But Sami has a new question. Sami has had this question since 1981. From the year before I started at BVS.
Don’t other children deserve to be happy? To be confident? To grow? To find their own Dina M. Mistri? To dance away with the wind and look at loving faces that look back with pride and joy? To whisper that I want to go to school here…
Twelve years ago Sami and the book group went about answering this question. Do children deserve no better than what they get in a government school?
They found that the problem is not money, there is enough available. It is not political will, despite our numerous short comings, good projects still get sanctioned. It is the psychological mindset that poor children deserve no better than what they get in a government school. A mindset that implies that they have a choice…
To make a difference you need to begin with changing this mindset.
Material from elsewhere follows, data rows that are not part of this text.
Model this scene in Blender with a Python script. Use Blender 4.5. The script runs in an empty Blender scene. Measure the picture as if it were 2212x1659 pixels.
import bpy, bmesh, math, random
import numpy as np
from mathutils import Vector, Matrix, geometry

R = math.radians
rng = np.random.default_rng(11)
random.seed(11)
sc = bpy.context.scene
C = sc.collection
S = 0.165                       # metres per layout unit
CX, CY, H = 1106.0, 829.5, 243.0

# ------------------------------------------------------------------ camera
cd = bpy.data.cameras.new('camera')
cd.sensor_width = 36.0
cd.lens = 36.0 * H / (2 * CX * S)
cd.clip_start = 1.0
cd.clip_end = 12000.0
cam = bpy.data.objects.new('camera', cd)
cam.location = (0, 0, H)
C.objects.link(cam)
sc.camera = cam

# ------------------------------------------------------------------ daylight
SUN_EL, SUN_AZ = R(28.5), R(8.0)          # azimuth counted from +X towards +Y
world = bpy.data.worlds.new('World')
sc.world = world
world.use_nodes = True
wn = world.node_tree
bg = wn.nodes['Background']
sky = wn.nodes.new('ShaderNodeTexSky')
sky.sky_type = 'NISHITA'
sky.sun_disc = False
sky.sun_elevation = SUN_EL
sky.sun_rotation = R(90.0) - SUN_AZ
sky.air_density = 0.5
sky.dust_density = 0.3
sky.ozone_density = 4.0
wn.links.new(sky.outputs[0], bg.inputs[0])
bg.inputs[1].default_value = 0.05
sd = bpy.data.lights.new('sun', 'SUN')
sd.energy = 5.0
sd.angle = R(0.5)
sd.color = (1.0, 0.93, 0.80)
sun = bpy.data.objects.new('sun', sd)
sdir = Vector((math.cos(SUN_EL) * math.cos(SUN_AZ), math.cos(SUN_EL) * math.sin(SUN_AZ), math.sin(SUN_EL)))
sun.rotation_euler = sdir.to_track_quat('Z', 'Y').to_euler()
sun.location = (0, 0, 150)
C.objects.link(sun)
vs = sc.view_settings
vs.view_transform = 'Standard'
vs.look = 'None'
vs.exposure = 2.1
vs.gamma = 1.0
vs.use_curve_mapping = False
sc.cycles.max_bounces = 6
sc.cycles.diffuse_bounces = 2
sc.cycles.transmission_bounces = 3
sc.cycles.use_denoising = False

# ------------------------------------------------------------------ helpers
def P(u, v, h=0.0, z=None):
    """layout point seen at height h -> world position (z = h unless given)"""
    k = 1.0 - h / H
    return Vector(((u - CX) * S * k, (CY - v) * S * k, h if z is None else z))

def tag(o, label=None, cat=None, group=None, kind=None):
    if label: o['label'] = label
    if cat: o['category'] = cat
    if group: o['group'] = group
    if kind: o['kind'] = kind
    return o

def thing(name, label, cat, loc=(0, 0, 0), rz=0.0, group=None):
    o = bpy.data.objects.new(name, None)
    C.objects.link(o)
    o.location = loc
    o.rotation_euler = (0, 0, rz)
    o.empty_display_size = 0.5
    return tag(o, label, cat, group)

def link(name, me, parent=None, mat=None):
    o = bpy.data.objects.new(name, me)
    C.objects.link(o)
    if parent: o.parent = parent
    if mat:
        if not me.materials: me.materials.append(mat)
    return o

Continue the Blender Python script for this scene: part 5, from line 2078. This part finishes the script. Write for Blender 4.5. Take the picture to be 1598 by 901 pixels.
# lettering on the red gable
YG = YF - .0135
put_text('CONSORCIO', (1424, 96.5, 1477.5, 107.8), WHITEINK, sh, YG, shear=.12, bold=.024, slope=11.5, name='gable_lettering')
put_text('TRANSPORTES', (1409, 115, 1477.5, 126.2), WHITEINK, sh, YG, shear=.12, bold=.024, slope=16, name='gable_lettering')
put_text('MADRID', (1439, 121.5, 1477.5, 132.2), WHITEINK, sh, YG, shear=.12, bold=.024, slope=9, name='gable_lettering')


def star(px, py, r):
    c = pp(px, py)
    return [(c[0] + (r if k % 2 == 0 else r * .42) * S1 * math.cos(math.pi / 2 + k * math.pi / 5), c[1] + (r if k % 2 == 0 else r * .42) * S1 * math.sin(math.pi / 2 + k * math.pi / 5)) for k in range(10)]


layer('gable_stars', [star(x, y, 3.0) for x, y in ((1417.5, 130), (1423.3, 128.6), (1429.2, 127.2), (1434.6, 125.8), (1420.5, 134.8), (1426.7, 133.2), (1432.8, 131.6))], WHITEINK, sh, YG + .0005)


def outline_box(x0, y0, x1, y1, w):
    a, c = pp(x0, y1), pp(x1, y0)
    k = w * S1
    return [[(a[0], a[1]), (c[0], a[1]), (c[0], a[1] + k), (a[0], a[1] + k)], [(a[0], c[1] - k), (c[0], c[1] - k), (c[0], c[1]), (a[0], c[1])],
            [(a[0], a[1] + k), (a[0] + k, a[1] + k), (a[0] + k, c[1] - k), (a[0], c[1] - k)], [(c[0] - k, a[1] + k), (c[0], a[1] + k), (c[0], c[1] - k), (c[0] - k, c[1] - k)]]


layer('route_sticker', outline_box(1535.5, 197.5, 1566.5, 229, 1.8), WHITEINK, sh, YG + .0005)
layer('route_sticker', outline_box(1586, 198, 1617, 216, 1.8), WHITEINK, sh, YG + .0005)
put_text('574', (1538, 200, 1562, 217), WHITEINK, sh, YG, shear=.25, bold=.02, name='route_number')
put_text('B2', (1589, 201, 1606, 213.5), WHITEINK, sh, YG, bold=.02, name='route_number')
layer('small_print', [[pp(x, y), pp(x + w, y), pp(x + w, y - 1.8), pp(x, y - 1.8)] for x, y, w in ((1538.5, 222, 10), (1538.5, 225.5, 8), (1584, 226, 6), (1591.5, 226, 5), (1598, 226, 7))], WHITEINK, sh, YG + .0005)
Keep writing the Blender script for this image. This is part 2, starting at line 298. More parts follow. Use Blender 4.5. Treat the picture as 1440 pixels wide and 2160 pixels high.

In 1995 Sami started with a Government Girl primary school in Karachi to prove every one wrong. The idea was simple, take the CAS School model and implement it in a setting where no one would expect it to work or succeed. What did it involve?
- Reducing class size from 80 to 40
- Building new rooms to accommodate additional sections
- Getting rid of the cane or corporal punishment
- Introduction of new interactive subjects covering art, music and story telling
- Training teachers
- New books, stationary and art material provided free of cost
In 1999 the group added two more schools in Mirpur Sakro (District Thatta) to implement the same model outside of Karachi. In 2003 the process was repeated for a government elementary school in Rahim Yar Khan (Punjab). In each instance they found that the community of students, teachers and parents was more than willing to work with the program, that government teachers, with a little training and hand holding, could teach just as well.
Sami’s grand plan was to prove that with the right combination of vision, direction and support, the school system in this country can work – within its limited resources. It was meant as an acknowledgement that no NGO or donor agency can replace the government in delivering education to our young children. And the dialogue started with these four experiments will help set policy direction in education reform.